Ahh salt. The holy salt! I always enjoy the superstitions that arise at bike races, salt passing and spilling being two of them. As an American, when I was growing up, if somebody asked you to pass them the salt, you grabbed the salt shaker with one of your hands, and you passed that person the salt, usually from your hand straight to their hand. I mean, it is just second nature. You are just passing salt. For most European bike racers, this is a NO NO. One thing I have had to get used to this year, is that it takes a couple extra seconds to salt your food.
Salt rule number 1: NEVER pass the salt hand to hand, always place the shaker on the table in front of the person you wish to pass it to.
It is quite comical to be passing the salt to someone who asked for it, just to have them look at you like you are crazy for holding it up in front of their face. No Taylor, I will not take the salt from your hands, put it on the table in front of me. I attempted to find the origin of this superstition online, but could only find an old saying; ‘pass the salt, pass the sorrow’. Other than that there isn’t a whole lot of info on it.
Needless to say, I don’t pass the salt hand to hand anymore at bike races for fear of being chewed out by my entire team.
Salt rule number 2: Do not spill the salt, if you do–throw some over your left shoulder.
This superstition is more commonly practiced all over the world–at least I knew about it BEFORE I raced with Euros. At our dinner table, however, when someone spills the salt it is usually followed by the entire team exclaiming NOOOO or something like AMATEUUUUUR. I’m not sure the yelling is common practice worldwide, but that is how we roll. The salt-spiller then takes more salt and throws it over his left shoulder. I looked into this superstition as well and have come to some interesting conclusions.
Back in biblical times salt was hard to come by and somewhat of a commodity. Spilling these expensive tiny white rocks of goodness was considered almost sacrilegious and left the culprit exposed to the DEVIL. The salt offender then was supposed to throw more salt over his/her left shoulder. This motion is apparently akin to blessing someone after they have sneezed and is a way of ‘keeping the devil at bay while you are in an especially vulnerable moment’. So this motion of throwing more salt over your shoulder is either to blind the Devil, since he is very predictable and only creeps up on your left side, OR it is to distract the Devil while you are cleaning up your mess.
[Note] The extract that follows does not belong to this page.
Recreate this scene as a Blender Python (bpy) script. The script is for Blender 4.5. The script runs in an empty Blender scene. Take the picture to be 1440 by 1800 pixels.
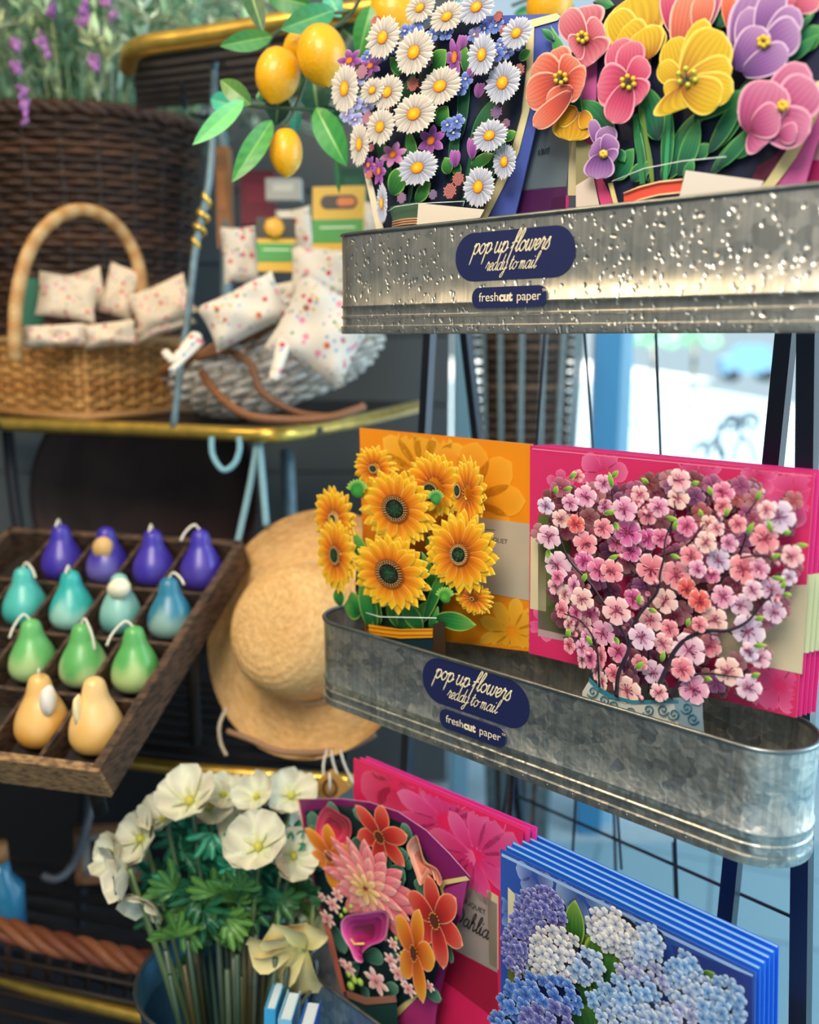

Ok, I have a couple issues with this.
1. If this is all truth, the Devil is a dumbass. The left side, every time? Really Devil? So the last millions of times you went sneaking up on some poor innocent soul vulnerable from spilling salt, and he or she promptly blasted you in the face with MORE salt, you never once considered maybe the right shoulder was a better option?
2. The devil has ADHD. So let me get this straight. I drop salt, salt is now spilt on the table. Devil sees this and thinks ‘yeah you little sh*t, I’m gonna take your soul!’ But before he can get close enough I have already thrown more salt on the ground behind me (just wasting more of this precious commodity–no big deal). Devil sees this action and immediately gets confused and distracted by the white stuff now on the ground. And by the time he realizes why he came all this way from Hell just to take my soul in this moment of incredible vulnerability, my mess is cleaned up…and he can no longer take my soul…?
Conclusion: as a people, we are all idiots. Yes, myself included, because even though I bash them, I comply with these unwritten salt rules.
C’est la vie.
-tp


Great post. What’s the story behind the no shave rule before race day? You should put together a list of things like this, like top 20 things you shouldn’t do around euro cyclists.
The Devil doesn’t have ADHD. He’s a cokehead: “Devil sees this action and immediately gets confused and distracted by the white stuff now on the ground.”
How boring is the Franco-Belge hotel? I did not get to say bye to you at worlds. Soooo bye.
If you find yourself at the table with your Euro competitors hand the salt up as you would a bidon, with a sly smile of course, letting them know that the Slayer is at the table.
I grew up with the warning that spilling salt meant a big/nasty quarrel and there was nothing you could do to prevent that.
That\’s a genuinely ipmresisve answer.
They say both our shoulders are taken. On the left side you have some Devil’s assistant – he writes down all the bad stuff you get to do; he’s not there to take your soul yet. On the right side you have the good guy, the angel who takes care of you (preventing you from spilling the salt is not part of his job description).
So that’s why the bad guy doesn’t get to change sides and keeps being blasted with more and more salt in his face.
This made me laugh because i do it too. Come to think of it i do alot of crazy things like, not passing someone on the stairs. Got that from my Mom. No idea where it came from.